The distinguished audio expert Jim Brown saw the Rifftides piece on the possible demise of the last jazz radio station in Los Angeles and sent this reminder that the music is threatened at stations across the nation.
Although I’ve just completed a move to Santa Cruz, I did learn during a recent visit to Chicago that WBEZ, the NPR station there, has announced discontinuance of all music programs in favor of the magazine format that has dominated an increasing portion of their airtime over the past ten years or so.
While that magazine format has been mostly done well, the jazz programming segment has both shrunk and suffered a serious decline in quality. I blame both the president and general manager (Torey Malatia) and Chris Heim, his appointed music director for those ten or so years. I got out to hear jazz at least once a week. I never saw Ms. Heim in a jazz venue, nor have I talked to anyone who has. Prior to her tenure, all the jazz jocks “lived it and loved it,” in the words of the legendary Chicago DJ Daddio Daylie, and it showed in their on-air work. Under Malatia/Heim, there were tight playlists (white bread), jocks are not allowed to say much of value, and good jocks were either fired or quit. In the same time frame, a low power suburban station, WDCB, has only musicians on the air as jocks and gives them plenty of running room. As a result, the real jazz fans deserted WBEZ in droves. This undoubtedly was reflected during pledge drives. Although I love NPR and their news programming, I withdrew my support years ago in protest of the mess they were making of jazz (and told them so), and supported WDCB generously. Now that we’re here, we’ll support KCSM.

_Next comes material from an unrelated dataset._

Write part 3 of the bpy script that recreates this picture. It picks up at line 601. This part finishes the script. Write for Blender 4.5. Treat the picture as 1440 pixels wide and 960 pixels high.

Which brings up another threat to both jazz and NPR—we can’t hear KCSM on the air here, although they’re only 50 miles away, because there’s a 10 watt translator (for an Idaho religious broadcaster) on their frequency two miles away! If you travel across the country, you’ll find this is a common problem, as religious broacasters have gobbled up both high- and low-power licenses on the fringes of the major NPR stations. This mess, for example, caused WBEZ to need to add three translators to fill in the newly created “dead zones” that they previously covered quite well. In much of the United States, it is now far easier to get saved (and be fed the political agenda of the saviors) than it is to get the news.
WBEZ is run by a board composed of the same sort of large donors that fund PBS stalwart WTTW Channel 11 (whose upper crust-focused programming earned them the moniker “Wilmette Talks To Winnetka.†That, I suspect, has a lot to do with the Legends of Jazz debacle).